### EXERCISE
Determine the number of lines that have the string "scene" in them, and give only that number.

### INFORMATION SUPPLIED
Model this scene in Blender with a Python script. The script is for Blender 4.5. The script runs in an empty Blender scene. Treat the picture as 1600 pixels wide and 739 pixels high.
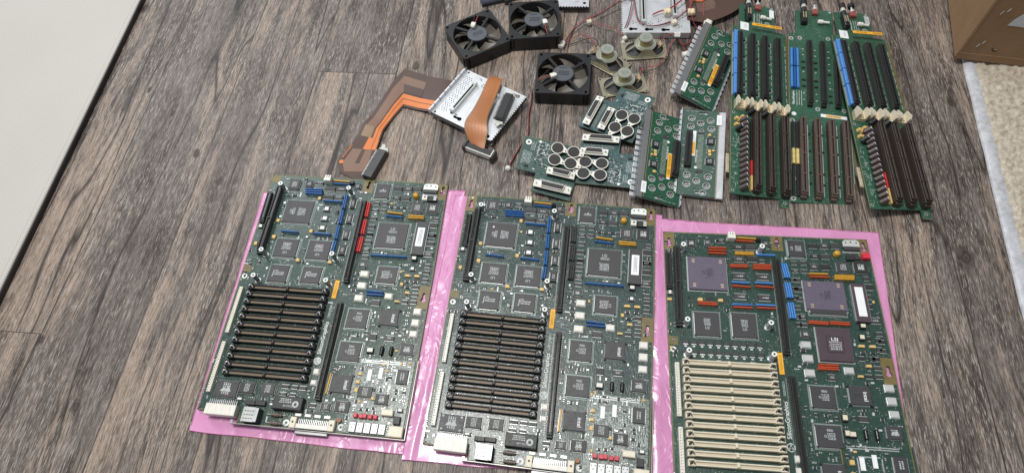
import bpy, math, random
from mathutils import Matrix, Vector, noise
from mathutils.geometry import tessellate_polygon
S = bpy.context.scene
COL = S.collection
PI = math.pi
# ------------------------------------------------------------ camera
cd = bpy.data.cameras.new("camera"); cam = bpy.data.objects.new("camera", cd); COL.objects.link(cam)
P_, R_ = 0.51434, -0.121311
fw = Vector((0, math.sin(P_), -math.cos(P_))); up0 = Vector((0, math.cos(P_), math.sin(P_))); ri0 = Vector((1, 0, 0))
ri = ri0*math.cos(R_) + up0*math.sin(R_); up = -ri0*math.sin(R_) + up0*math.cos(R_)
cam.matrix_world = Matrix(((ri.x, up.x, -fw.x, 0), (ri.y, up.y, -fw.y, 0), (ri.z, up.z, -fw.z, 0.7812), (0, 0, 0, 1)))
cd.sensor_width = 36; cd.lens = 36*1032.2/1600; cd.clip_start = 0.01; cd.clip_end = 50
S.camera = cam
# ------------------------------------------------------------ world and lamps (an indoor room lit by a ceiling lamp)
wd = bpy.data.worlds.new("World"); S.world = wd; wd.use_nodes = True
wd.node_tree.nodes["Background"].inputs[0].default_value = (0.93, 0.96, 1.0, 1)
wd.node_tree.nodes["Background"].inputs[1].default_value = 0.33
def area(name, loc, target, sx, sy, power, col):
    l = bpy.data.lights.new(name, 'AREA'); l.shape = 'RECTANGLE'; l.size = sx; l.size_y = sy; l.energy = power; l.color = col
    o = bpy.data.objects.new(name, l); COL.objects.link(o); o.location = loc
    o.rotation_euler = (Vector(target)-Vector(loc)).to_track_quat('-Z', 'Y').to_euler(); return o
area("ceiling_lamp", (-0.33, 0.68, 2.45), (-0.1, 0.5, 0), 0.6, 0.4, 50, (1.0, 0.97, 0.93))
area("window_light", (-1.3, 2.7, 2.2), (0, 0.6, 0), 1.5, 1.1, 40, (0.92, 0.96, 1.0))
S.view_settings.view_transform = 'Standard'; S.view_settings.look = 'None'; S.view_settings.exposure = 0; S.view_settings.gamma = 1
S.render.engine = 'CYCLES'
S.cycles.max_bounces = 5
S.render.resolution_x = 1024; S.render.resolution_y = 472
# ------------------------------------------------------------ materials
def nodes(m):
    m.use_nodes = True; nt = m.node_tree; return nt, nt.nodes["Principled BSDF"]
class N:
    """small node helper"""
    def __init__(s, nt): s.nt = nt
    def new(s, t, **k):
        n = s.nt.nodes.new(t)
        for a, b in k.items(): setattr(n, a, b)
        return n
    def put(s, sock, v):
        if hasattr(v, 'links') or isinstance(v, bpy.types.NodeSocket): s.nt.links.new(v, sock)
        elif isinstance(v, (tuple, list)) and len(v) == 3 and sock.type == 'RGBA': sock.default_value = (*v, 1)
        else: sock.default_value = v
    def m(s, op, a, b=0.0, c=None, clamp=False):
        n = s.new('ShaderNodeMath', operation=op, use_clamp=clamp); s.put(n.inputs[0], a); s.put(n.inputs[1], b)
        if c is not None: s.put(n.inputs[2], c)
        return n.outputs[0]
    def mix(s, f, a, b, mode='MIX'):
        n = s.new('ShaderNodeMix', data_type='RGBA', blend_type=mode); s.put(n.inputs[0], f); s.put(n.inputs[6], a); s.put(n.inputs[7], b); return n.outputs[2]
    def ramp(s, f, stops):
        n = s.new('ShaderNodeValToRGB'); e = n.color_ramp.elements
        while len(e) < len(stops): e.new(0.5)
        for i, (p, c) in enumerate(stops):
            e[i].position = p; e[i].color = (c, c, c, 1) if isinstance(c, (int, float)) else (*c, 1)
        s.put(n.inputs[0], f); return n.outputs[0]
    def coord(s, which='Object'): return s.new('ShaderNodeTexCoord').outputs[which]
    def mapv(s, v, sc, loc=(0, 0, 0), rot=(0, 0, 0)):
        n = s.new('ShaderNodeMapping'); s.put(n.inputs[0], v); n.inputs[1].default_value = loc; n.inputs[2].default_value = rot; n.inputs[3].default_value = sc; return n.outputs[0]
    def noise(s, v, scale=1, detail=2, rough=.5, dist=0):
        n = s.new('ShaderNodeTexNoise'); s.put(n.inputs['Vector'], v); n.inputs['Scale'].default_value = scale; n.inputs['Detail'].default_value = detail
        n.inputs['Roughness'].default_value = rough; n.inputs['Distortion'].default_value = dist; return n.outputs[0]
    def vor(s, v, scale=1, feature='F1', dist='EUCLIDEAN', rand=1, out=0):
        n = s.new('ShaderNodeTexVoronoi', feature=feature, distance=dist); s.put(n.inputs['Vector'], v); n.inputs['Scale'].default_value = scale
        n.inputs['Randomness'].default_value = rand; return n.outputs[out]
    def bump(s, h, st, d=.001):
        n = s.new('ShaderNodeBump'); s.put(n.inputs['Height'], h); n.inputs['Strength'].default_value = st; n.inputs['Distance'].default_value = d; return n.outputs[0]
_mats = {}
def M(name, col=None, rough=.5, metal=0., var=.25, vs=300, bump=0., spec=.5, trans=0, alpha=1, coat=0):
    if name in _mats: return _mats[name]
    m = bpy.data.materials.new(name); nt, b = nodes(m); n = N(nt)
    v = n.coord(); nz = n.noise(v, vs, 3, .6)
    c = n.mix(n.ramp(nz, [(.3, 0.), (.7, 1.)]), tuple(x*(1-var) for x in col), tuple(min(1, x*(1+var)) for x in col))
    nt.links.new(c, b.inputs['Base Color'])
    r = n.m('ADD', n.m('MULTIPLY', n.noise(v, vs*.4, 2), .25), rough-.12, clamp=True); nt.links.new(r, b.inputs['Roughness'])
    b.inputs['Metallic'].default_value = metal; b.inputs['Specular IOR Level'].default_value = spec
    if coat: b.inputs['Coat Weight'].default_value = coat; b.inputs['Coat Roughness'].default_value = .2
    if bump: nt.links.new(n.bump(nz, bump), b.inputs['Normal'])
    _mats[name] = m; return m
def stripes(name, c1, c2, pitch=1.27, duty=.5, rough=.4, metal=0.):
    """thin ticks of c1 between gaps of c2 along x+y (leads, contacts)"""
    if name in _mats: return _mats[name]
    m = bpy.data.materials.new(name); nt, b = nodes(m); n = N(nt)
    sp = n.new('ShaderNodeSeparateXYZ'); nt.links.new(n.coord(), sp.inputs[0])
    t = n.m('FRACT', n.m('MULTIPLY', n.m('ADD', sp.outputs[0], sp.outputs[1]), 1000/pitch)); f = n.m('LESS_THAN', t, duty)
    nt.links.new(n.mix(f, c2, c1), b.inputs['Base Color']); b.inputs['Roughness'].default_value = rough
    nt.links.new(n.m('MULTIPLY', f, metal), b.inputs['Metallic']); _mats[name] = m; return m
def pcb(name, col, light, dots=.5, rough=.38, scale=1., trace=.35):
    """solder mask with copper traces just showing and tinned vias"""
    m = bpy.data.materials.new(name); nt, b = nodes(m); n = N(nt); v = n.coord()
    big = n.noise(v, 22, 2); fine = n.noise(v, 900, 2)
    tr = n.vor(n.mapv(v, (1, .25, 1)), 420*scale, 'DISTANCE_TO_EDGE', out=0)
    tr2 = n.vor(n.mapv(v, (.22, 1, 1)), 420*scale, 'DISTANCE_TO_EDGE', out=0)
    sel = n.ramp(n.noise(v, 60, 1), [(.48, 0.), (.52, 1.)])
    t = n.mix(sel, n.ramp(tr, [(.04, 1.), (.12, 0.)]), n.ramp(tr2, [(.04, 1.), (.12, 0.)]))
    c = n.mix(n.m('MULTIPLY', t, trace), col, light)
    c = n.mix(n.ramp(big, [(.3, .0), (.7, .35)]), c, tuple(x*.6 for x in col))
    vd = n.vor(v, 430*scale, 'F1', rand=.75); dm = n.ramp(n.noise(v, 75, 2), [(.47, 0.), (.56, 1.)])
    dot = n.m('MULTIPLY', n.ramp(vd, [(.2, 1.), (.27, 0.)]), dm)
    dv = n.m('MULTIPLY', dot, dots); c = n.mix(dv, c, (.58, .62, .58))
    nt.links.new(c, b.inputs['Base Color']); nt.links.new(n.m('MULTIPLY', dv, .6), b.inputs['Metallic'])
    nt.links.new(n.m('ADD', n.m('MULTIPLY', fine, .12), rough-.06), b.inputs['Roughness'])
    nt.links.new(n.bump(n.m('ADD', n.m('MULTIPLY', t, .4), dot), .35, .0003), b.inputs['Normal'])
    _mats[name] = m; return m
def C(*k): return tuple(((x/255+.055)/1.055)**2.4 if x > 10 else x/255/12.92 for x in k)
black = M('black_plastic', (.012, .012, .013), .5, var=.3, vs=500)
blackg = M('black_gloss', (.010, .010, .011), .25, var=.3)
darkg = M('chip_epoxy', (.042, .041, .045), .5, var=.15, vs=900, bump=.1)
darkc = M('chip_epoxy_dark', (.022, .022, .024), .5, var=.2, vs=900)
silver = M('tinned_metal', (.62, .63, .63), .35, .75, .2, 200)
steel = M('plated_steel', (.66, .68, .71), .42, .55, .08, 120)
white = M('white_ink', (.75, .78, .76), .6, var=.05)
ink = M('faded_ink', (.42, .45, .45), .6, var=.3)
cream = M('cream_plastic', (.68, .63, .50), .45, var=.08, vs=150)
beige = M('beige_plastic', (.70, .60, .40), .5, var=.12, vs=200)
ivory = M('ivory_plastic', (.72, .71, .65), .45, var=.08)
blue = M('blue_plastic', (.012, .10, .31), .35, var=.15)
blue2 = M('light_blue_plastic', (.07, .24, .60), .4, var=.15)
red = M('red_plastic', (.55, .03, .03), .4, var=.15)
orangered = M('rust_red_plastic', (.42, .065, .02), .4, var=.15)
yellow = M('ochre_plastic', (.55, .30, .03), .4, var=.15)
tant = M('tantalum_tan', (.65, .44, .16), .5, var=.15)
tan = M('bare_laminate', (.16, .125, .045), .45, var=.25, vs=80)
can = M('metal_can', (.72, .74, .72), .32, .5, .06, 100)
purple = M('purple_ceramic', (.115, .098, .142), .38, var=.08)
brownc = M('brown_ceramic', (.070, .048, .060), .4, var=.1)
brownp = M('brown_slot_plastic', (.10, .068, .055), .48, var=.12)
dkbrown = M('dark_brown_plastic', (.030, .022, .018), .45, var=.15)
orange = M('orange_sticker', (.85, .42, .03), .55, var=.06)
label = M('white_label', (.80, .82, .84), .55, var=.04)
gold = M('gold_plate', (.85, .72, .48), .3, .8, .15)
caps = M('aluminium_top', (.58, .56, .62), .4, .6, .15)
leads = stripes('chip_leads', (.62, .65, .64), (.10, .14, .13), 1.6, .62, .4, .5)
contacts = stripes('socket_contacts', (.25, .18, .11), (.06, .045, .03), 1.9, .6, .5)
contactsc = stripes('cream_socket_contacts', (.70, .62, .46), (.40, .34, .24), 1.9, .6, .5)
ticks = stripes('connector_ticks', (.10, .10, .10), (.008, .008, .008), 2.4, .4, .5)
brownticks = stripes('slot_ticks', (.075, .05, .04), (.02, .014, .012), 2.5, .5, .5)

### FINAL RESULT
2